O grupo lingüístico Tupi-Guarani dispõe, desde o século 16, de ampla documentação etno-histórica para estudo. A dispersão espacial dos Tupi-Guarani históricos corresponde a uma vasta área geográfica, ocupando basicamente todo o centro-leste da América do Sul.
Os Tupi-Guarani relatados etnograficamente eram horticultores de floresta tropical e subtropical, cultivando principalmente a mandioca, o milho, batata-doce, feijões etc, fazendo uso da caça e pesca para obtenção de proteínas, sendo que toda uma tecnologia foi desenvolvida  para permitir este tipo de subsistência. Viviam basicamente em grandes casas comunais de madeira e palha, onde a coesão social superava os laços políticos que definiam organizativamente o grupo.

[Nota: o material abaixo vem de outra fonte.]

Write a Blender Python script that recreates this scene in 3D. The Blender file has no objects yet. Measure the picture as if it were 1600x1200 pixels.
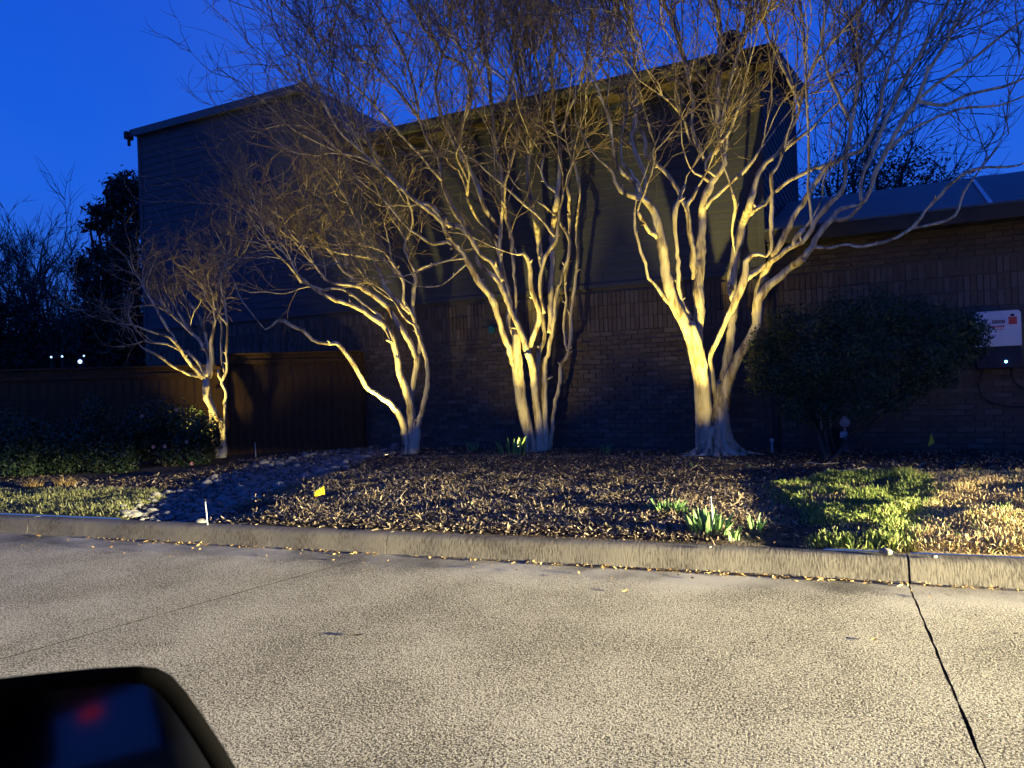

Estamos frente a uma sociedade auto-gerida onde a religião é a sociedade e não a alienação desta sociedade e onde a contra-ordem é fruto da ordem interna gerada pelas transformações na organização social. São forças sociais que atuam numa sociedade que mantém a sua integridade cultural e não a reação social – messiânica – frente à divisão e reincorporação desta divisão num todo incoerente e artificioso.

O DISCURSO DOS PROFETAS: A TERRA SEM MAL


O messianismo é derivado da agressão externa que atinge a essência social de um grupo. O profetismo não necessita de um agressor externo – como por exemplo, o contato com a civilização ocidental -, pois o seu mal é fruto da própria dinâmica da sociedade. O profetismo não é uma reação a um agressor, mas o apego do passado mítico e a negação total do social  enquanto ordem estabelecida.
    A organização Tupi-guarani não está fundada na divisão. Para os ocidentais é  muito brumoso pensar uma sociedade assim, afinal, a divisão é a lógica em nosso contexto histórico. É difícil imaginar o social, o político e o mito pensado numa unidade coerente e não como campos significativos onde às esferas de poder se articulam. Mas quem eram e o que diziam os profetas?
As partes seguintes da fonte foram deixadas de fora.